WHAT IS EXPECTED: Check each line of the listing, and copy it if it contains the word "Blender".

LISTING:
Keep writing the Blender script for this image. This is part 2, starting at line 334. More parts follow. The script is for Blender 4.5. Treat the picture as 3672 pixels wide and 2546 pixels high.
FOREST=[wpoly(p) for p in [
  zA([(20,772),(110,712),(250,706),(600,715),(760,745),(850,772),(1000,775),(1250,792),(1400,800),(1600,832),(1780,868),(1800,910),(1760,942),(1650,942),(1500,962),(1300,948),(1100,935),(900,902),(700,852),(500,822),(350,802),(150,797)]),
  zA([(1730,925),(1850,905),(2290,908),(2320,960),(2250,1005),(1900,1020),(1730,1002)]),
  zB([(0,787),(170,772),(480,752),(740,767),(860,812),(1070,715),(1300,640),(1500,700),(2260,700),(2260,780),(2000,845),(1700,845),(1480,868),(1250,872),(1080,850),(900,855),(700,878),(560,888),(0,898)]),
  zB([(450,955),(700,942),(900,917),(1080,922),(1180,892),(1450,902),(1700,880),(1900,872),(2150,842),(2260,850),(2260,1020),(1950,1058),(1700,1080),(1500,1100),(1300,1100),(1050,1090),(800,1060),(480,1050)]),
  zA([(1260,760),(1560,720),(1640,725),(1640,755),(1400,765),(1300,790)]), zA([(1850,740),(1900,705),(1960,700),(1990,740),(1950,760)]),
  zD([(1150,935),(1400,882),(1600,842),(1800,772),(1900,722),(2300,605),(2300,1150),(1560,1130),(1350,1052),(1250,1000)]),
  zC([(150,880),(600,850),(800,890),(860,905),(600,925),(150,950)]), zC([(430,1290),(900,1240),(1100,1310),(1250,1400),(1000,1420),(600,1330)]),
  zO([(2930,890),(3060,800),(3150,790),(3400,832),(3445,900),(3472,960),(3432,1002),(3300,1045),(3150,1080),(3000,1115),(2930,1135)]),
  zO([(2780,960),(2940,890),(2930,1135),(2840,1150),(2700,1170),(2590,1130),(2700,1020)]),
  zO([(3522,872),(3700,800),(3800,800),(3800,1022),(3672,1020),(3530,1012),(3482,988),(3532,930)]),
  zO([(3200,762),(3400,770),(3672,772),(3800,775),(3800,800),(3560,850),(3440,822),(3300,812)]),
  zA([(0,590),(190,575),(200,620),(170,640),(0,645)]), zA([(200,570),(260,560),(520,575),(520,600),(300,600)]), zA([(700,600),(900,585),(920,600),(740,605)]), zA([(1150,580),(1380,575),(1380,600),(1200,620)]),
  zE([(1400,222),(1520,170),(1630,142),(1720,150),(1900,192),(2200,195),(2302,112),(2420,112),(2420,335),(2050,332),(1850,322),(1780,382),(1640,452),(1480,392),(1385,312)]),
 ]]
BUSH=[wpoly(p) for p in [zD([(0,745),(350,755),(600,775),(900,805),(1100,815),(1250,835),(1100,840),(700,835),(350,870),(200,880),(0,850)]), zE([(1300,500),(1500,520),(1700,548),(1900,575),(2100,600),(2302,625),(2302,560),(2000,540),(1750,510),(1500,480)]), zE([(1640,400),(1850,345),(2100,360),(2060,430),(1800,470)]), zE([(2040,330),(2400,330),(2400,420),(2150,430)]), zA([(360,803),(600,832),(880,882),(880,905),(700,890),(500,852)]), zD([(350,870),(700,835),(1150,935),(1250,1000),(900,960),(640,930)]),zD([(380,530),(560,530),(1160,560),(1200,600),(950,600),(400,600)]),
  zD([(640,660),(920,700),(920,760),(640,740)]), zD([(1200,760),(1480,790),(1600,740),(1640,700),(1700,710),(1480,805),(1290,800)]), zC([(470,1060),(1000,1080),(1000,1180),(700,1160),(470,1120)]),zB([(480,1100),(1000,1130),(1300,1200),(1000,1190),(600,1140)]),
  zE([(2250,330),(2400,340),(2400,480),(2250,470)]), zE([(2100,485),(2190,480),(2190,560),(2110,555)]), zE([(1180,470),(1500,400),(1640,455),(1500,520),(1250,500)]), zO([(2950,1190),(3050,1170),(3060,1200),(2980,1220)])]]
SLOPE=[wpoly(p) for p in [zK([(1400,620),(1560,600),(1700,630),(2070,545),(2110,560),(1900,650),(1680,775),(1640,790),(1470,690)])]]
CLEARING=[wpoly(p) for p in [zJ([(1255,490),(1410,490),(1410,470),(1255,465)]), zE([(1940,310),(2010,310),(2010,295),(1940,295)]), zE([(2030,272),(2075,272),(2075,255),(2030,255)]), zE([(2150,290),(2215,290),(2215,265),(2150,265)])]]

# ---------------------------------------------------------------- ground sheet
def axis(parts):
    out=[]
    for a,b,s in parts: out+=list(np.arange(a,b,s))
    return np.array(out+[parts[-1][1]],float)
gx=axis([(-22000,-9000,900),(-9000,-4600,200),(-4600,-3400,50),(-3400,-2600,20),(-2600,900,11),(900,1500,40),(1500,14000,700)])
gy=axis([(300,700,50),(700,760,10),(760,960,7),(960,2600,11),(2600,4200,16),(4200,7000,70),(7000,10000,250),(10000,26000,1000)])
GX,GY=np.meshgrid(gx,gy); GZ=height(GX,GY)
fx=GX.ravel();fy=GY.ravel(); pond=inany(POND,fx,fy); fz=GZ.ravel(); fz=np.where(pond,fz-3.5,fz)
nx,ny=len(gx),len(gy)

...

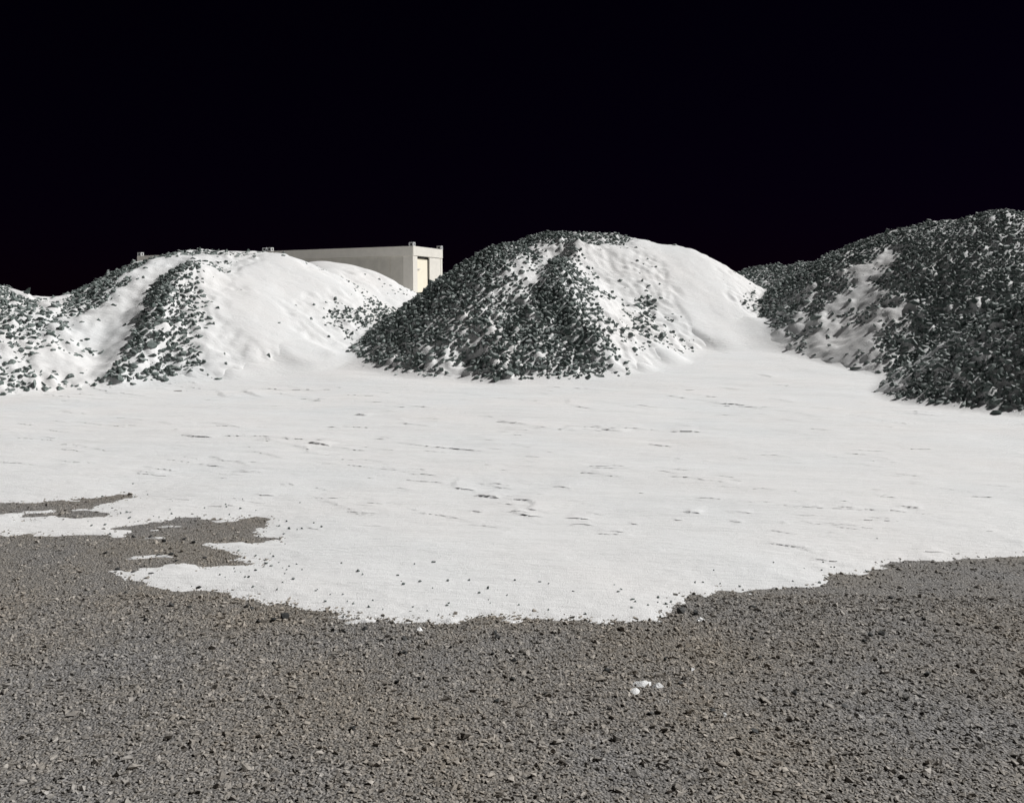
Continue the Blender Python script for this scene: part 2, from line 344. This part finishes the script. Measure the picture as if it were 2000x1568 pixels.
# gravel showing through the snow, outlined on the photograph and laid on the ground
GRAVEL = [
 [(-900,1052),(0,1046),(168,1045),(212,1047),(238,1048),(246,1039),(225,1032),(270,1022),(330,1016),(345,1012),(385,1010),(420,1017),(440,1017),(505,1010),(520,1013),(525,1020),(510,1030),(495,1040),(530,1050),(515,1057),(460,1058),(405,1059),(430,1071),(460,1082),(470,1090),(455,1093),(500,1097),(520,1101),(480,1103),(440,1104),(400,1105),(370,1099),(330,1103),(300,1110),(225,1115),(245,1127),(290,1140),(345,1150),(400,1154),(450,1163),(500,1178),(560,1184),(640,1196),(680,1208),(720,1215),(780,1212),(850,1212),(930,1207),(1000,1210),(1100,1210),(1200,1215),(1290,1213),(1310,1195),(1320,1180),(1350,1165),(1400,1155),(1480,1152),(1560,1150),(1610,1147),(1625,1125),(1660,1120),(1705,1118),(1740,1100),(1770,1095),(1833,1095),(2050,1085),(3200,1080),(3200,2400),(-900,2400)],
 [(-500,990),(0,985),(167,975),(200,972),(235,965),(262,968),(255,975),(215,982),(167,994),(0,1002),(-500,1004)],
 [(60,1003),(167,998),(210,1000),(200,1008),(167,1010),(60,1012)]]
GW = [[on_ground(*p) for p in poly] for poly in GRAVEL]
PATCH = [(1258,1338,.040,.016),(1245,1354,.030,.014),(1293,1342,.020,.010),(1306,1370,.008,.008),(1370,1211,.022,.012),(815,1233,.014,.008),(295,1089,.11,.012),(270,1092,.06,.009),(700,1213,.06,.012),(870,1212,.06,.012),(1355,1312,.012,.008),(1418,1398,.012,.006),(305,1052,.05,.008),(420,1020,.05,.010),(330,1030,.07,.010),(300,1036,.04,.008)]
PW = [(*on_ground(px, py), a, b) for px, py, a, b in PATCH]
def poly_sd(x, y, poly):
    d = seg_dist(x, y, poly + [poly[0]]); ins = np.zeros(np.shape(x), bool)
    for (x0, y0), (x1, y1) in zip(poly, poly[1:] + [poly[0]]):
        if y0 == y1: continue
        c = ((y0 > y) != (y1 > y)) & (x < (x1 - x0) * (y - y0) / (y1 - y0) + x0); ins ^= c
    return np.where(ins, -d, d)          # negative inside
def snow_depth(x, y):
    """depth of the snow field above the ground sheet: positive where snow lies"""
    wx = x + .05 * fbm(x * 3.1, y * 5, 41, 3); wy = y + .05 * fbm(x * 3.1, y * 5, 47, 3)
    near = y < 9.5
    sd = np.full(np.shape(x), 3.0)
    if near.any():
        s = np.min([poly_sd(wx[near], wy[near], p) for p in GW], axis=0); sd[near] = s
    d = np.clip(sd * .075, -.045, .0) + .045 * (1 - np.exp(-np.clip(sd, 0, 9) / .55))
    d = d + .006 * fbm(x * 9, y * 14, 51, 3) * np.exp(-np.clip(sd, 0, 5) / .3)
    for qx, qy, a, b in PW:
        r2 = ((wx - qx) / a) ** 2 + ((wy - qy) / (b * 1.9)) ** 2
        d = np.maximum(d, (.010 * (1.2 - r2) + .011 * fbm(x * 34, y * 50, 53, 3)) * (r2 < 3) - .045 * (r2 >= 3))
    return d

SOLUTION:
Keep writing the Blender script for this image. This is part 2, starting at line 334. More parts follow. The script is for Blender 4.5. Treat the picture as 3672 pixels wide and 2546 pixels high.
Continue the Blender Python script for this scene: part 2, from line 344. This part finishes the script. Measure the picture as if it were 2000x1568 pixels.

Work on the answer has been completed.